Costs, Profit, And Why Revenue Is Not Pure Gain

Of course, the fact that Disneyland makes around twenty million dollars per day in revenue does not mean Disney pockets that amount as profit. Theme parks carry heavy operating expenses. Labor, maintenance, power, insurance, entertainment, and capital investments all eat into the top line.

Industry analysis of the Disney Experiences segment shows an operating margin that tends to land between twenty and thirty percent during strong years.
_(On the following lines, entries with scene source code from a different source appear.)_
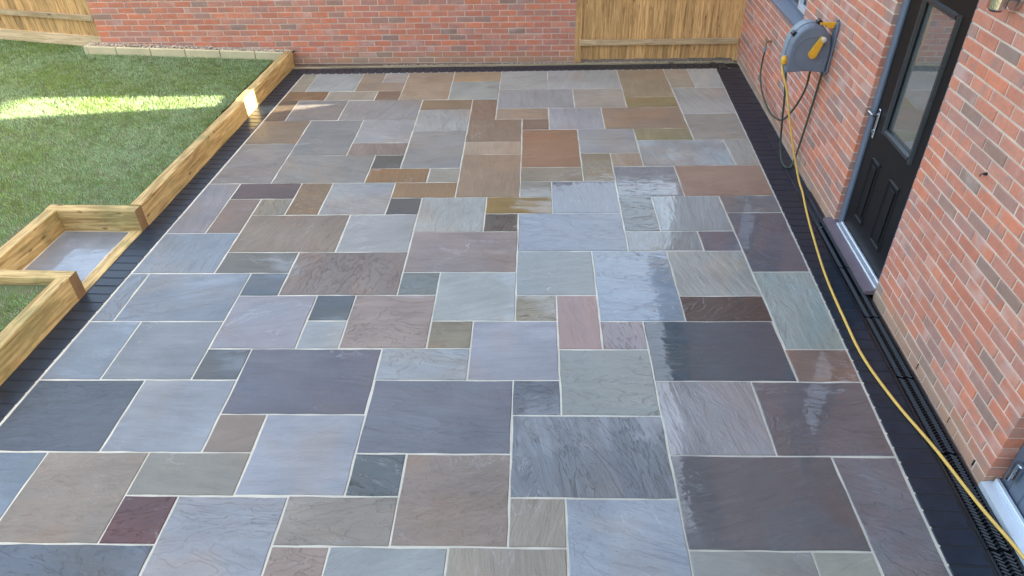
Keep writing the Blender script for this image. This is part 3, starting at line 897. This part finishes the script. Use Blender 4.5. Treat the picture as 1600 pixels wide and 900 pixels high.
for pa, pb_ in ((1.47, 1.635), (1.10, 1.285)):
    pm = MB()                              # raised moulding round each lower panel
    z0, z1, t = 0.245, 0.758, 0.022
    pm.prism([(0.0515, pa), (0.041, pa+t/2), (0.0515, pa+t)], z0, z1, axis=2)
    pm.prism([(0.0515, pb_-t), (0.041, pb_-t/2), (0.0515, pb_)], z0, z1, axis=2)
    pm.prism([(0.0512, z0), (0.0405, z0+t/2), (0.0512, z0+t)], pa+0.001, pb_-0.001, axis=1)
    pm.prism([(0.0512, z1-t), (0.0405, z1-t/2), (0.0512, z1)], pa+0.001, pb_-0.001, axis=1)
    pm.cbox(0.044, 0.0518, pa+0.045, pb_-0.045, z0+0.05, z1-0.05, 0.003)
    pm.build('door_panel', MAT['door'], door)
hd = MB()
hd.cbox(0.040, 0.0515, 1.712, 1.742, 0.86, 1.085, 0.004)
hd.tube([(0.045, 1.727, 1.04), (0.0, 1.727, 1.04)], 0.011, 10)
hd.tube(spline([(0.0, 1.722, 1.04), (-0.004, 1.75, 1.041), (-0.002, 1.80, 1.038), (0.008, 1.835, 1.030)], 4), [0.011]*13, 10)
hd.tube([(0.041, 1.727, 0.915), (0.030, 1.727, 0.915)], 0.012, 10)
hd.build('handle', MAT['chrome'], door, smooth=False)
ds = MB().prism([(-0.066, 0.030), (-0.066, 0.054), (0.034, 0.066), (0.10, 0.066), (0.10, 0.020), (-0.055, 0.026)], a-0.0, b+0.045, axis=1)
ds.build('door_sill', MAT['sill'], door)
th = MB()
th.cbox(-0.004, 0.030, a+0.003, b-0.080, 0.065, 0.086, 0.004)
th.cbox(0.0305, 0.051, a+0.003, b-0.080, 0.065, 0.096, 0.004)
th.build('threshold', MAT['alu'], door)

# sliding door at the near end
q = BIF[1]
bf = MB()
bf.cbox(0.085, 0.16, q-0.075, q-0.002, 0.045, 2.118, 0.005)
bf.cbox(0.085, 0.16, BIF[0]+0.002, q-0.0755, 2.05, 2.117, 0.005)
bfo = bf.build('glazed_door', MAT['frame'], house)
tag(bfo, 'grey framed glazed door with pale sill')
MB().prism([(-0.010, 0.0), (-0.010, 0.035), (0.035, 0.045), (0.16, 0.045), (0.16, 0.0)], BIF[0]+0.002, q-0.002, axis=1).build('door_sill', MAT['paleSill'], bfo)
MB().cbox(0.045, 0.068, BIF[0]+0.002, q-0.01, 0.043, 0.078, 0.004).build('track', MAT['paleSill'], bfo)
lf = MB()
lf.cbox(0.080, 0.125, q-0.17, q-0.078, 0.05, 2.045, 0.006); lf.cbox(0.080, 0.125, q-0.98, q-0.89, 0.05, 2.045, 0.006)
lf.cbox(0.081, 0.124, q-0.889, q-0.171, 0.05, 0.15, 0.006); lf.cbox(0.081, 0.124, q-0.889, q-0.171, 1.95, 2.045, 0.006)
lf.build('leaf', MAT['frame'], bfo)
MB().box(0.098, 0.106, q-0.889, q-0.171, 0.15, 1.95).build('glass_pane', MAT['glass'], bfo)
hg = MB()
hg.cbox(0.050, 0.080, q-0.105, q-0.052, 0.165, 0.275, 0.006)
hg.tube([(0.046, q-0.078, 0.155), (0.046, q-0.078, 0.285)], 0.011, 10)
hg.build('hinge', MAT['chrome'], bfo)

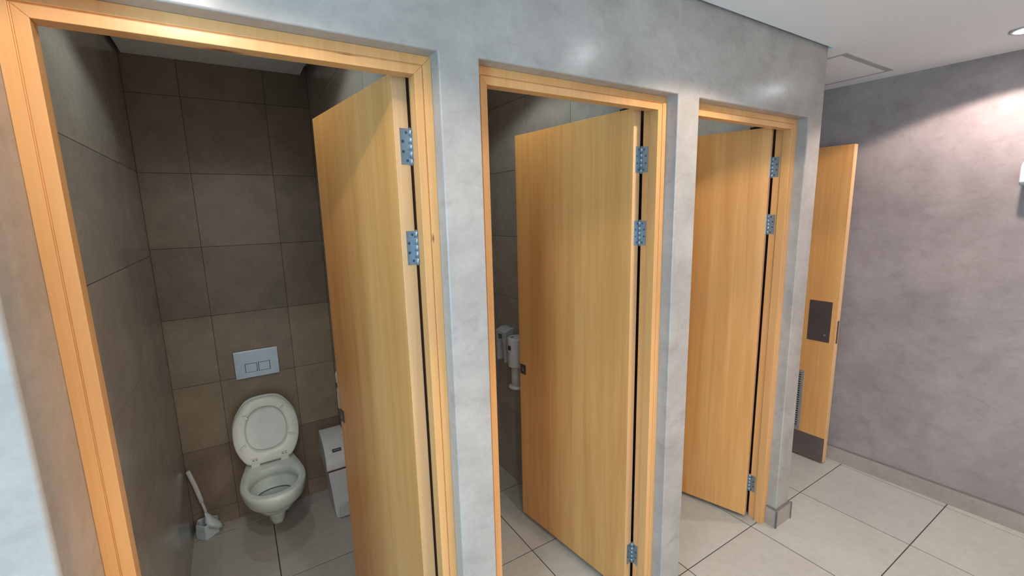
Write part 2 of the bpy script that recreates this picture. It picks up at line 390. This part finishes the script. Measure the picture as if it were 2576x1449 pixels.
# ------------------------------------------------------------------ door frames (trim) : rebated profile
REV = 0.047; WF = 0.0465; RB = 0.013; YR = 0.085
def frame(i):
    a, b = OP[i]
    bm = bmesh.new()
    def member(kind):
        # profile in (w, y): w = distance from the plaster into the opening
        gw = 0.0235
        prof = [(0, REV), (gw-.0015, REV), (gw-.0015, REV+.004), (gw+.0015, REV+.004), (gw+.0015, REV), (WF, REV), (WF, YR), (WF-RB, YR), (WF-RB, YI), (0, YI)]
        z1 = ZH
        if kind == 'L': pts = lambda w, y, z: (a+w, y, z)
        if kind == 'R': pts = lambda w, y, z: (b-w, y, z)
        if kind in 'LR':
            A = [bm.verts.new(pts(w, y, 0)) for w, y in prof]
            B = [bm.verts.new(pts(w, y, ZH-w)) for w, y in prof]
        else:
            A = [bm.verts.new((a+w, y, ZH-w)) for w, y in prof]
            B = [bm.verts.new((b-w, y, ZH-w)) for w, y in prof]
        n = len(prof)
        bm.faces.new(A); bm.faces.new(B[::-1])
        for k in range(n): bm.faces.new((A[k], B[k], B[(k+1) % n], A[(k+1) % n]))
    for k in 'LRH': member(k)
    fr_ = struct(obj('trim_%d' % (i+1), bm, 'frame_wood', bevel=0.0012, seg=2), 'varnished beech door frame around the %s stall doorway' % names[i], 'door frame')
    bm = bmesh.new(); wx = STALL[i][1]
    box(bm, wx-0.0035, wx, YI+.001, 0.27, 0.0, ZH)
    obj('door_seal', bm, 'rubber_brown', fr_)  # dark strip stands in for shade in the hinge-side gap
    return fr_
for i in range(3): frame(i)

# ------------------------------------------------------------------ hinges and doors
def hinge(root, zc, ang, M3, jamb=True):
    """root at pivot; M3 rotates closed-door coordinates into the open position"""
    hh = 0.047
    bm = bmesh.new(); segs = [(-1.0, -0.62), (-0.57, -0.20), (-0.19, 0.19), (0.20, 0.57), (0.62, 1.0)]
    for s, e_ in segs: cyl(bm, (0, 0), 0.0062, zc+s*hh, zc+e_*hh, 16)
    cyl(bm, (0, 0), 0.0048, zc-hh, zc+hh, 12)
    cyl(bm, (0, 0), 0.005, zc+hh, zc+hh+.004, 12, r1=0.002); cyl(bm, (0, 0), 0.002, zc-hh-.004, zc-hh, 12, r1=0.005)
    kn = obj('hinge', bm, 'steel', root, smooth=False)
    for which in (0, 1):
        bm = bmesh.new(); L = 0.031
        if which == 0:   # leaf on the door edge: lies in plane x=-0.003, y from 0 to -L
            box(bm, -0.0045, -0.0025, -L, -0.004, zc-hh, zc+hh)
            for (yy, zz) in ((-0.013, .78), (-0.024, .28), (-0.024, -.28), (-0.013, -.78)):
                cyl(bm, (yy, zc+zz*hh), 0.0038, -0.0020, -0.0026, 14, 1, axis=0)
            for v in bm.verts: v.co = M3 @ v.co
        else:
            if not jamb: bm.free(); continue
            box(bm, -0.0010, 0.0018, -L, -0.004, zc-hh, zc+hh)
            for (yy, zz) in ((-0.012, .78), (-0.021, .28), (-0.021, -.28), (-0.012, -.78)):
                cyl(bm, (yy, zc+zz*hh), 0.0038, -0.0010, -0.0015, 14, 1, axis=0)
        obj('hinge_leaf', bm, ['steel', 'screw'], kn)
    return kn

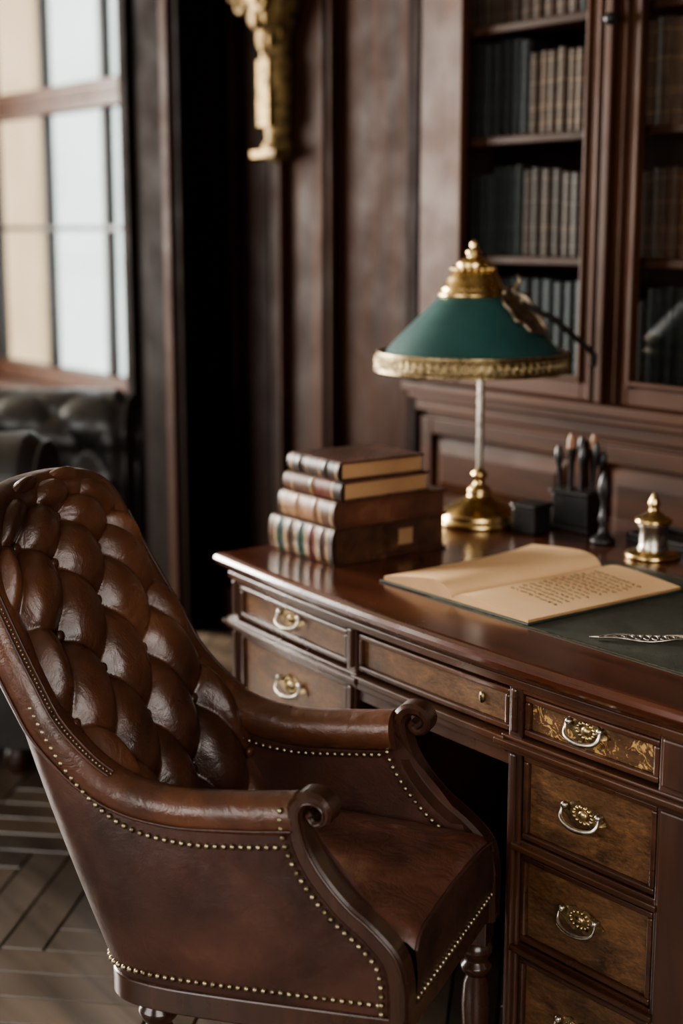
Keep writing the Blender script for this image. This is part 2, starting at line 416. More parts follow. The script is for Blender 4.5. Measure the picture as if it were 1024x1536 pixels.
for si,zb in enumerate(shelf_z):
    x=BX0+.045
    warm=False; bh=.2; bw=.03; base=pal[0]; left=0
    while x<BX1-.09:
        if left<=0:
            left=random.randint(4,9)
            warm=(si==2 and x>-2.72) or (si==1 and x>-2.80 and random.random()<.8) or (si>2 and random.random()<.25)
            bh=random.uniform(.19,.235); bw=random.uniform(.026,.040); base=random.choice(pal[2:5] if warm else [pal[0],pal[1],pal[5],pal[6]])
        left-=1
        w=bw*random.uniform(.95,1.05); h=min(bh+random.uniform(-.004,.004), .24); t=random.uniform(.75,1.25)
        b.col=tuple(c*t for c in base); yf=2.625+random.uniform(-.003,.003)
        n=6; pts=[(x+w*(.5-.5*math.cos(pi*k/n)), yf+.01-.010*math.sin(pi*k/n)) for k in range(n+1)]
        b.grid([[(px,py,zb+.001) for px,py in pts],[(px,py,zb+h) for px,py in pts]],0,False)
        b.box(x+.0005,x+w-.0005,yf+.01,2.775,zb+.001,zb+h,0)
        gc=tuple(min(.5,c*2.0+.012) for c in b.col) if warm else tuple(c*1.5+.004 for c in b.col)
        b.col=gc
        for fz in (.12,.3,.34,.62,.88):
            zz=zb+h*fz
            b.grid([[(px,py-.0015,zz) for px,py in pts],[(px,py-.0015,zz+.004) for px,py in pts]],0,False)
        x+=w+.001
b.build('shelf_books',['vcol'])

# ------------------------------------------------------------------ desk
desk=empty('writing_desk')
DX0,DX1,DYB=-2.47,-.83,2.47
def yf(x): return 1.490+.07*(x+1.65)**2
def fbox(b,x0,x1,z0,z1,o0,o1,mi=0,abs1=False):
    n=max(1,int((x1-x0)/.05)); r=[]
    P=[x0+(x1-x0)*i/n for i in range(n+1)]
    vs=[];fs=[]
    for x in P:
        y0=yf(x)+o0; y1=o1 if abs1 else yf(x)+o1
        vs+=[(x,y0,z0),(x,y1,z0),(x,y1,z1),(x,y0,z1)]
    for i in range(n):
        a=i*4; c=a+4
        for k in range(4): fs.append((a+k,a+(k+1)%4,c+(k+1)%4,c+k))
    fs.append((0,1,2,3)); fs.append(tuple(n*4+k for k in (3,2,1,0)))
    b.add(vs,fs,mi)
b=MB(); rings=[]
for z,ins in [(.722,.034),(.724,.022),(.731,.018),(.734,.008),(.740,.002),(.748,0),(.755,.003),(.7588,.009),(.76,.015)]:
    ring=[]
    n=48
    for i in range(n+1):
        x=(DX0+ins)+(DX1-DX0-2*ins)*i/n; ring.append((x,yf(x)+ins,z))
    for i in range(9): ring.append((DX1-ins,yf(DX1)+ins+(DYB-yf(DX1)-2*ins)*(i+1)/9,z))
    for i in range(9): ring.append((DX1-ins-(DX1-DX0-2*ins)*(i+1)/9,DYB-ins,z))
    for i in range(8): ring.append((DX0+ins,DYB-ins-(DYB-yf(DX0)-2*ins)*(i+1)/9,z))
    rings.append(ring)
b.grid(rings,0,False,cv=True)
b.add(rings[0],[tuple(range(len(ring)))]); b.add(rings[-1],[tuple(range(len(ring)))])
ob=b.build('top',['dtop'],desk,0,weld=True)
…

If you apply a similar margin to the estimated daily revenue for Disneyland Resort, the daily operating income might sit in the four to six million dollar range, before interest, taxes, and broader corporate costs.

Major expansion projects such as the announced DisneylandForward plan, regular attraction refurbishments, and new ride construction also require billions in capital spending spread across many years. The day to day cash generated by the resort helps fund those long term investments, but it does not arrive as pure spendable profit.

What This Means For Your Disneyland Budget

Knowing how much disneyland make a day can help visitors understand why prices keep rising and why advance planning matters so much for a family trip. The resort is designed to encourage spending at every step, from digital ride photos that push directly to your phone to mobile ordering that makes it easier to add one more snack to the day.

For guests, the most practical takeaway is to set a realistic daily budget before you arrive. Break it into categories the same way analysts break down the resort income. Plan for tickets and add ons first, then set caps for meals, snacks, and souvenirs. Build in a small buffer for surprise expenses such as ponchos, extra sunscreen, or a last minute character dining reservation.

When you view your spending through the same lens that analysts use to understand how much money Disneyland makes per day, you get clearer about where your cash is going and where you are happy to splurge. That awareness makes it easier to enjoy the park experience without bill shock when you check your credit card statement after the trip.